Ma il caso Scurati ha scoperchiato una pentola che era già in ebollizione: le querele del potere politico contro personalità del mondo della cultura, l’oramai generalizzato uso del manganello come strumento di governo delle manifestazioni di piazza, la strumentale insipienza del governo nei confronti della brutta storia di Ilaria Salis, l’attacco alla legge 194 con la presenza di antiabortisti nei consultori, le velate minacce al diritto di sciopero (Salvini docet), il reiterarsi di decreti e provvedimenti di polizia (decreto anti-rave, decreto Cutro, decreto Caivano, pacchetto sicurezza), tutto ciò stava già rivelando qualcosa ad una parte sempre maggiore di opinione pubblica. Cosa? Non solo inquietanti pulsioni autoritarie, ma anche uno stile rancoroso e vendicativo da parte di alcuni ministri, in particolare da parte della Presidente del Consiglio.

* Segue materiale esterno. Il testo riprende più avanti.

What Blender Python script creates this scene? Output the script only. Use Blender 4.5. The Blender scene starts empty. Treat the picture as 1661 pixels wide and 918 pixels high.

Il suo stesso, ostinato rifiuto di pronunciare la parola Antifascismo e il suo ostentato lessico nostalgico (Nazione, destino, doveri, italianità) rivela che Giorgia Meloni da un lato non ha affatto reciso le radici politiche e sentimentali col Movimento sociale, dall’altro tende a disegnare un modello di governo del Paese per molti tratti simile a quello della Polonia di Kaczynski e dell’Ungheria di Orbán.

Poi c’è il tema della guerra e dei suoi orrori che, prima con l’invasione dell’Ucraina da parte della Russia, oggi con la distruzione di Gaza (e di una rilevante parte dei suoi abitanti), scuote l’opinione pubblica, perché è sempre più chiaro che le scelte del governo italiano – e, ahinoi, dei massimi dirigenti dell’Unione Europea – non vanno nella direzione di una composizione dei conflitti attraverso l’arma della diplomazia, ma attraverso nella direzione di un’espansione dei conflitti attraverso la diplomazia delle armi.

L’esito di queste politiche è nei fatti: Putin ha oramai occupato un’ampia parte del territorio ucraino, Netanyahu continua imperterrito nei suoi massacri seriali, in attesa di quella che potrebbe essere la più grande macelleria, cioè l’attacco a Rafah, dove si è rifugiato più di un milione di palestinesi, Hamas non rilascia gli ostaggi dopo la carneficina del 7 ottobre. Non solo: il Fondo Monetario Internazionale prevede per il 2024 un incremento del Pil per l’Italia dello 0,7%, della Germania dello 0,2%, della Russia del 3,2%. Ricordate le sanzioni che avrebbero piegato in due settimane Putin? Altro che collasso della Russia! Invece è avvenuto l’effetto boomerang: l’Unione Europea traballa in stagnazione.

A dire il vero non tutto va male: fiorisce l’industria delle armi raggiungendo il massimo storico di spesa mondiale, e l’esperienza storica dimostra che quando si producono tante armi, prima o poi si usano. Così è avvenuto nel caso dei due conflitti del 900. Dunque: cessate il fuoco, ovunque. È la priorità. Autoritarismo, oscurantismo, guerra: non era questo il mondo e il Paese per cui hanno combattuto le partigiane e i partigiani. Eppure da loro ci giunge una lezione attualissima. La lotta apparentemente disperata contro un esercito soverchiante e nonostante i ritardi degli Alleati fu vittoriosa. Per fortuna oggi non stiamo in quella drammatica situazione, non ci sono i bombardamenti, le stragi, il dolore. Si può cambiare la storia con perseveranza, unità e un progetto di futuro.

Il nostro progetto, che sappiamo è comune a tante forze e a larga parte della comunità nazionale, si chiama difesa e piena attuazione della Costituzione, non a caso attaccata da chi vuole sostituire il parlamento con un uomo (o una donna) solo al comando. Il 25 aprile è giorno di festa perché fu la Liberazione. E sia oggi giorno di festa, per una nuova liberazione che si chiama Costituzione.